After a brief tour of the town, we went to the Queen Mine for a tour.
Entrance to the tour |
Visitors don jacket and hard hat with lamp, and ride personnel cart 1500 feet horizontally into the mine, for guided tours by former miners |
Shortly after leaving the pass, a man stepped out of the bush and tried to flag us down. Ian wisely kept going. If it was someone genuinely in distress, the frequent border patrols would find him and give proper aid. If he was trying to evade the Customs and Border Patrol, well, that could spell robbery, car-jacking or worse. Some guide books warn about this.
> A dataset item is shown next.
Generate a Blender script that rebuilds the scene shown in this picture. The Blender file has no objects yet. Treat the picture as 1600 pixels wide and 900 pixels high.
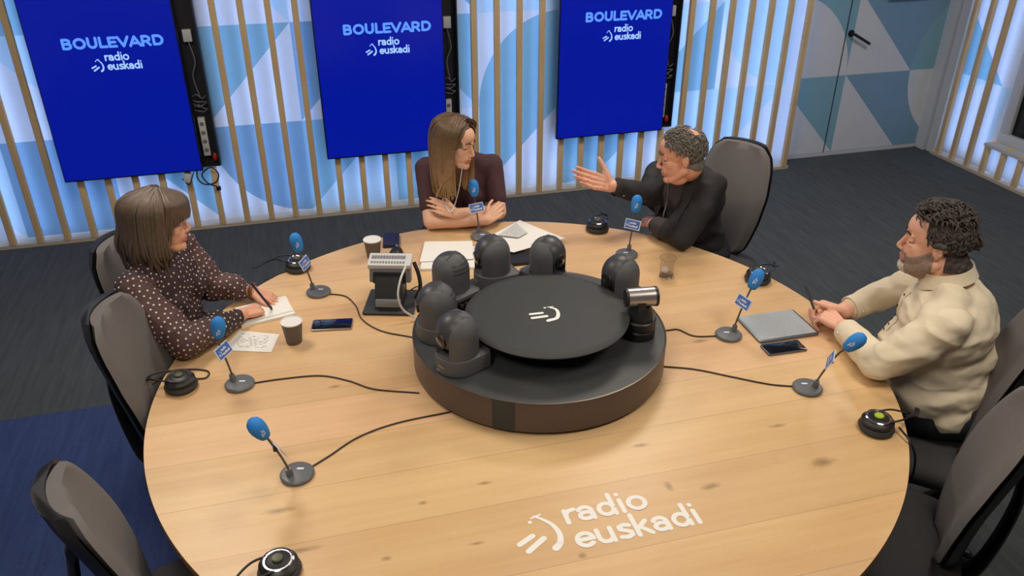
import bpy, bmesh, math, random
import numpy as np
from mathutils import Vector, Matrix, noise as mnoise
R_ = random.Random(7)
PI = math.pi
SC = bpy.context.scene
COL = SC.collection

# ------------------------------------------------------------------ camera
CAM = np.array([-0.682, -2.312, 2.39])
F_PX, PITCH, ROLL, YAW = 1268.71, 0.50351, 0.001478, 0.268037
_F = np.array([math.sin(YAW)*math.cos(PITCH), math.cos(YAW)*math.cos(PITCH), -math.sin(PITCH)])
_R = np.array([math.cos(YAW), -math.sin(YAW), 0.0]); _U = np.cross(_R, _F)
_c, _s = math.cos(ROLL), math.sin(ROLL)
_R, _U = _c*_R+_s*_U, -_s*_R+_c*_U
cd = bpy.data.cameras.new('camera'); cam = bpy.data.objects.new('camera', cd); COL.objects.link(cam)
cd.sensor_width = 36; cd.lens = F_PX/1600*36; cd.clip_start = .05
cam.matrix_world = Matrix(((_R[0], _U[0], -_F[0], CAM[0]), (_R[1], _U[1], -_F[1], CAM[1]), (_R[2], _U[2], -_F[2], CAM[2]), (0, 0, 0, 1)))
SC.camera = cam

def at(x, y, z=.74):
    """the point of the horizontal plane at height z that the photo shows at pixel x, y"""
    d = _F*F_PX + _R*(x-800) - _U*(y-450)
    return Vector(CAM + d*((z-CAM[2])/d[2]))

# ------------------------------------------------------------------ world, lights, exposure
w = bpy.data.worlds.new('world'); SC.world = w; w.use_nodes = True
w.node_tree.nodes['Background'].inputs[0].default_value = (.55, .65, .8, 1)
w.node_tree.nodes['Background'].inputs[1].default_value = .3
SC.view_settings.view_transform = 'Standard'; SC.view_settings.look = 'None'
SC.view_settings.gamma = 1; SC.view_settings.use_curve_mapping = False
SC.view_settings.exposure = 0.0
try:
    SC.cycles.use_denoising = True
    SC.cycles.max_bounces = 10; SC.cycles.transmission_bounces = 10; SC.cycles.diffuse_bounces = 3; SC.cycles.transparent_max_bounces = 8
    SC.cycles.sample_clamp_indirect = 4
except Exception: pass

def area(name, loc, size, power, col, sizey=None):
    l = bpy.data.lights.new(name, 'AREA'); l.energy = power; l.color = col; l.size = size
    if sizey: l.shape = 'RECTANGLE'; l.size_y = sizey
    o = bpy.data.objects.new(name, l); o.location = loc; COL.objects.link(o); return o
WARM = (1.0, .90, .78)
for k, (x, y, p) in enumerate([(-1.4, 1.2, 26), (1.1, 1.4, 24), (-1.1, -1.4, 24), (1.3, -1.0, 20), (0, 0, 8)]):
    area('ceiling_lamp', (x, y, 2.66), .6, p, WARM, .6)
area('ceiling_lamp', (3.3, 1.5, 2.66), .6, 22, (1, .95, .9), .6)

# ------------------------------------------------------------------ materials
def lin(c):
    c = [v/255 for v in c]
    return tuple((v/12.92 if v <= .04045 else ((v+.055)/1.055)**2.4) for v in c)+(1,)
MATS = {}
def mat(name, col, rough=.6, metal=0, bump=None, var=0, varscale=8, spec=None, emit=None, alpha=None, trans=None, coat=None, sheen=None):
    """plain procedural material: colour (sRGB 0-255), noise variation, noise bump (scale, strength, distance)"""
    m = bpy.data.materials.new(name); m.use_nodes = True; N = m.node_tree.nodes; L = m.node_tree.links
    b = N['Principled BSDF']; b.inputs['Base Color'].default_value = lin(col)
    b.inputs['Roughness'].default_value = rough; b.inputs['Metallic'].default_value = metal
    if spec is not None: b.inputs['Specular IOR Level'].default_value = spec
    if coat: b.inputs['Coat Weight'].default_value = coat
    if sheen: b.inputs['Sheen Weight'].default_value = sheen
    if trans: b.inputs['Transmission Weight'].default_value = trans
    if emit:
        b.inputs['Emission Color'].default_value = lin(emit[0]); b.inputs['Emission Strength'].default_value = emit[1]
    tc = N.new('ShaderNodeTexCoord')
    if var:
        n = N.new('ShaderNodeTexNoise'); n.inputs['Scale'].default_value = varscale; n.inputs['Detail'].default_value = 4
        L.new(tc.outputs['Object'], n.inputs['Vector'])
        mx = N.new('ShaderNodeMix'); mx.data_type = 'RGBA'
        c = lin(col)
        mx.inputs[6].default_value = tuple(v*(1-var) for v in c[:3])+(1,); mx.inputs[7].default_value = tuple(min(1, v*(1+var)) for v in c[:3])+(1,)
        L.new(n.outputs['Fac'], mx.inputs[0]); L.new(mx.outputs[2], b.inputs['Base Color'])
    if bump:
        n = N.new('ShaderNodeTexNoise'); n.inputs['Scale'].default_value = bump[0]; n.inputs['Detail'].default_value = 3
        L.new(tc.outputs['Object'], n.inputs['Vector'])
        bp = N.new('ShaderNodeBump'); bp.inputs['Strength'].default_value = bump[1]; bp.inputs['Distance'].default_value = bump[2]
        L.new(n.outputs['Fac'], bp.inputs['Height']); L.new(bp.outputs[0], b.inputs['Normal'])
    MATS[name] = m
    return m

def wood_mat(name, ca, cb, knots=(), grain=(1.2, 26, 26), rough=.42, planks=False):
    m = bpy.data.materials.new(name); m.use_nodes = True; N = m.node_tree.nodes; L = m.node_tree.links
    b = N['Principled BSDF']; b.inputs['Roughness'].default_value = rough
    tc = N.new('ShaderNodeTexCoord'); mp = N.new('ShaderNodeMapping'); mp.inputs['Scale'].default_value = grain
    L.new(tc.outputs['Object'], mp.inputs[0])
    n = N.new('ShaderNodeTexNoise'); n.inputs['Scale'].default_value = 1; n.inputs['Detail'].default_value = 6; n.inputs['Roughness'].default_value = .6; n.inputs['Distortion'].default_value = .6
    L.new(mp.outputs[0], n.inputs['Vector'])
    n2 = N.new('ShaderNodeTexNoise'); n2.inputs['Scale'].default_value = .8; n2.inputs['Detail'].default_value = 3
    mp2 = N.new('ShaderNodeMapping'); mp2.inputs['Scale'].default_value = (1.6, 7, 7) if grain[0] < grain[2]*.5 else (7, 7, 1.6)
    L.new(tc.outputs['Object'], mp2.inputs[0]); L.new(mp2.outputs[0], n2.inputs['Vector'])
    add = N.new('ShaderNodeMath'); add.operation = 'MULTIPLY_ADD'; add.inputs[1].default_value = .45
    L.new(n.outputs['Fac'], add.inputs[0]); 
    h = N.new('ShaderNodeMath'); h.operation = 'MULTIPLY'; h.inputs[1].default_value = .55; L.new(n2.outputs['Fac'], h.inputs[0]); L.new(h.outputs[0], add.inputs[2])
    rp = N.new('ShaderNodeValToRGB'); rp.color_ramp.elements[0].position = .34; rp.color_ramp.elements[1].position = .66
    rp.color_ramp.elements[0].color = lin(cb); rp.color_ramp.elements[1].color = lin(ca)
    L.new(add.outputs[0], rp.inputs[0])
    out = rp.outputs[0]
    if planks:
        at_ = N.new('ShaderNodeAttribute'); at_.attribute_name = 'plank'
        mx = N.new('ShaderNodeMix'); mx.data_type = 'RGBA'; mx.blend_type = 'MULTIPLY'; mx.inputs[0].default_value = 1
        L.new(out, mx.inputs[6]); L.new(at_.outputs['Color'], mx.inputs[7]); out = mx.outputs[2]
    for (kx, ky, rx, ry) in knots:
        mk = N.new('ShaderNodeMapping'); mk.vector_type = 'POINT'
        mk.inputs['Scale'].default_value = (1/rx, 1/ry, 0); mk.inputs['Location'].default_value = (-kx/rx, -ky/ry, 0)
        dn = N.new('ShaderNodeVectorMath'); dn.operation = 'ADD'
        L.new(tc.outputs['Object'], mk.inputs[0])
        n3 = N.new('ShaderNodeTexNoise'); n3.inputs['Scale'].default_value = 45; L.new(tc.outputs['Object'], n3.inputs['Vector'])
        vm = N.new('ShaderNodeVectorMath'); vm.operation = 'SCALE'; vm.inputs['Scale'].default_value = .9
        L.new(n3.outputs['Color'], vm.inputs[0]); L.new(mk.outputs[0], dn.inputs[0]); L.new(vm.outputs[0], dn.inputs[1])
        sb = N.new('ShaderNodeVectorMath'); sb.operation = 'SUBTRACT'; sb.inputs[1].default_value = (.45, .45, .45); L.new(dn.outputs[0], sb.inputs[0])
        fl = N.new('ShaderNodeVectorMath'); fl.operation = 'MULTIPLY'; fl.inputs[1].default_value = (1, 1, 0); L.new(sb.outputs[0], fl.inputs[0])
        ln = N.new('ShaderNodeVectorMath'); ln.operation = 'LENGTH'; L.new(fl.outputs[0], ln.inputs[0])
        r2 = N.new('ShaderNodeMapRange'); r2.inputs['From Min'].default_value = .2; r2.inputs['From Max'].default_value = 1.3; r2.inputs['To Min'].default_value = .55; r2.inputs['To Max'].default_value = 0
        L.new(ln.outputs['Value'], r2.inputs['Value'])
        mx = N.new('ShaderNodeMix'); mx.data_type = 'RGBA'; mx.inputs[7].default_value = lin((96, 66, 38))
        L.new(r2.outputs[0], mx.inputs[0]); L.new(out, mx.inputs[6]); out = mx.outputs[2]
    L.new(out, b.inputs['Base Color'])
    bp = N.new('ShaderNodeBump'); bp.inputs['Strength'].default_value = .08; bp.inputs['Distance'].default_value = .001
    L.new(n.outputs['Fac'], bp.inputs['Height']); L.new(bp.outputs[0], b.inputs['Normal'])
    MATS[name] = m
    return m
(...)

We turned onto Forest Road 61 a short time later, and I showed Ian the pretty and lonely country along the Mexican border, through Lochiel and Duquesne. We came across several new items since my earlier trip with Elfrida:
- two manned armored personnel carriers, stationed on local high points
- a newly graded road heading in a straight line towards the border, with a porta-potty every 500 feet for as far as the eye can see, purpose unknown
- nearby, a crew of three civilians erecting an antenna that looks like a metallic miniature palm tree; they are pointing at the blimp permanently moored over distant Fort Huachuca and reading some instrument; they stop and watch us as we pass.
- Several graders; they appear to be widening this road in places (probably a good thing)
- Several new CPB observation posts mounted on cherry-pickers
- A military transport truck carrying fuel, presumably for the armored personnel carriers. The white pickup truck preceeding it is manned by soldiers in combat fatigues who signal us to pull off the road to let them pass.